Published On: Sat, Oct 7th, 2023

Curacao refuses loan and Ennia Leven will cease to exist

PHILIPSBURG — The Dutch loan of €600 million (1.2 billion guilders or $636 million) to Curacao and St. Maarten to save the life insurance branch of insurance company ENNIA is off the table. Curacao’s Prime Minister Gilmar Pisas stated that his government in cooperation with the government of St. Maarten will make a serious effort to guarantee the interest of 30,000 policy holder and the employees of Ennia Caribe Leven “as much as possible” without neglecting the interest of the people of Curacao.

In consultation with the Central Bank of Curacao and St. Maarten (CBCS) the government of Curacao has decided to make the necessary resources available for the next 25 years to enable the payment of pensions in case the insurance company does not have enough money to do so.

According to Pisas the CBCS will also contribute to this solution.

Dossierkoninkrijksrelaties.nl reports that Pisas intends to contribute annually 30 million guilders to safeguard the pensions. Ennia Leven will not accept any new participants to its pension fund and therefore the company will cease to exist in about thirty years.

The Kingdom linked refinancing of liquidity loans to a solution for Ennia, but it soon became clear that accepting two large loans for a total of around 2 billion guilders ($1.1 billion) is not sustainable for Curacao. These loans would corner Curacao and make it difficult, if not impossible, to execute its tasks and to invest in economic growth.

“That is not the purpose because the country must remain financially governable,” Pisas said in an elucidation on his government’s decision to decline the Dutch loan-offer.

The prime minister referred to three advices of financial supervisor Cft against the loan. It would limit Curacao’s loan capacity and result in serious financial-economic and social consequences.

The Antilliaans Dagblad reported that Curacao will not contribute any money during the first three to four years because during that time Ennia’s assets will be used to cover pension payments.

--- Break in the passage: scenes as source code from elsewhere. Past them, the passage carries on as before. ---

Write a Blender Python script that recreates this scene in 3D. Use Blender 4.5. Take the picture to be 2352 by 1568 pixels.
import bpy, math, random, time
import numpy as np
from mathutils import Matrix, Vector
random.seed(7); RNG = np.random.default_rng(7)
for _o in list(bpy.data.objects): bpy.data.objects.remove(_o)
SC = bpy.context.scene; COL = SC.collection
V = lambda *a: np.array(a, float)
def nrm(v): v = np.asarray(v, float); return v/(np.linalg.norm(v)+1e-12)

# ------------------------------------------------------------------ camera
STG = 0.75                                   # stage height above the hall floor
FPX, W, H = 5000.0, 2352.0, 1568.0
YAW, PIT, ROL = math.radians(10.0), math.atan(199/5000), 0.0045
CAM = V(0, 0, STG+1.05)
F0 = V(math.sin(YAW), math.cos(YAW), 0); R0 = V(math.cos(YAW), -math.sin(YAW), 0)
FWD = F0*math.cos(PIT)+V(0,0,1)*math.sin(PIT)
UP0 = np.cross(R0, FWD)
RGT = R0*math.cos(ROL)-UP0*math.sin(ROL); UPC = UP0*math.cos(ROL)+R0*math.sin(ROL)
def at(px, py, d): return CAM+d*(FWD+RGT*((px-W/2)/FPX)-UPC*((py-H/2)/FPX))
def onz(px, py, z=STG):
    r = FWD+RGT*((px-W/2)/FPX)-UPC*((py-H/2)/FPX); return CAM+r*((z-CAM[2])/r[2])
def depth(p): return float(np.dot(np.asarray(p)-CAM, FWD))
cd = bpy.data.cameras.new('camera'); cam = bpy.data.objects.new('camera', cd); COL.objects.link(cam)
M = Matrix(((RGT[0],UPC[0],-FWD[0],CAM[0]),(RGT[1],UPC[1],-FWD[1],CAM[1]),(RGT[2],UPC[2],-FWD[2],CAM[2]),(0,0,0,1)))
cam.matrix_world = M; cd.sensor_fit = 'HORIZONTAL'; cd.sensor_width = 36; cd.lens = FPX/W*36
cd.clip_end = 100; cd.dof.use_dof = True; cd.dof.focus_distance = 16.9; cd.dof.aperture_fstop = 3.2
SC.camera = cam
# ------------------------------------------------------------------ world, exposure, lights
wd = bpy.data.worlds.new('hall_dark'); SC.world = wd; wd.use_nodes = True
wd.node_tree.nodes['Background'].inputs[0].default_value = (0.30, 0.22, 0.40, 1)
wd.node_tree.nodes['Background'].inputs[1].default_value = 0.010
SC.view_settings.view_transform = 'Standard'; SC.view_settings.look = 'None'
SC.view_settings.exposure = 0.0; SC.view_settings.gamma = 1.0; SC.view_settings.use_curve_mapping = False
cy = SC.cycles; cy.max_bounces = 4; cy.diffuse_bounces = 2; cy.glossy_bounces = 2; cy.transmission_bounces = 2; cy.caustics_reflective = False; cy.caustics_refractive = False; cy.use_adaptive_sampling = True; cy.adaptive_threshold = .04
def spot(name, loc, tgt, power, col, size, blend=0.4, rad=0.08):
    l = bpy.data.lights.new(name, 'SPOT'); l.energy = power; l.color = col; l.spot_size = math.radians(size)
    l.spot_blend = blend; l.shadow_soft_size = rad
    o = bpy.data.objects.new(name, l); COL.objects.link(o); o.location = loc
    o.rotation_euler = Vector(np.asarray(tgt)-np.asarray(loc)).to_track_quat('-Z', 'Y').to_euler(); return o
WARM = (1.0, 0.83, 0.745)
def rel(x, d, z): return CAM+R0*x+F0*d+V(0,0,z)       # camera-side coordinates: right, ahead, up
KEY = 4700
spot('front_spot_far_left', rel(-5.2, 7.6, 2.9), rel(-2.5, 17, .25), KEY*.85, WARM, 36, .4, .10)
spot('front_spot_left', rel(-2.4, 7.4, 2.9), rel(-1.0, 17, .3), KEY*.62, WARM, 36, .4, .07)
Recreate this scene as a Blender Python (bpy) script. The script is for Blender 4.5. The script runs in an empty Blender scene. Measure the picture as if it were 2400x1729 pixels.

The CBCS makes dividend payments available to cover future deficits. These dividends would normally end up with the governments of Curacao and St. Maarten but they will now be used, at least partially, to cover pension payments.

The newspaper quotes Minister of Finance Silvania as saying that the government does not plan to increase taxes to cover the costs of the solution. “I believe that, with better compliance, there is much more money we can collect from the rich. That is already happening and it will be intensified. Instead of borrowing again from the Netherlands this government wants to take care of its own business.”

It is unclear what the consequences are for the government of St. Maarten. Of the 30,000 pensioners that are insured at Ennia, 25,000 live in Curacao, the others in St. Maarten.

Minister of Finance Ardwell Irion said at Wednesday’s press briefing that St. Maarten’s exposure to the €600 million loan would have been ten percent – therefore, €60 million or $63.6 million).

In the Dutch parliament, Roelien Kamminga (VVD) demands an explanation from State Secretary Alexandra van Huffelen (Kingdom Relations) about Curacao’s refusal of the loan. Kamminga wants to know whether the state secretary considers Curacao’s solution as sufficient, because this will influence the interest the country will have to pay on its refinanced liquidity loans.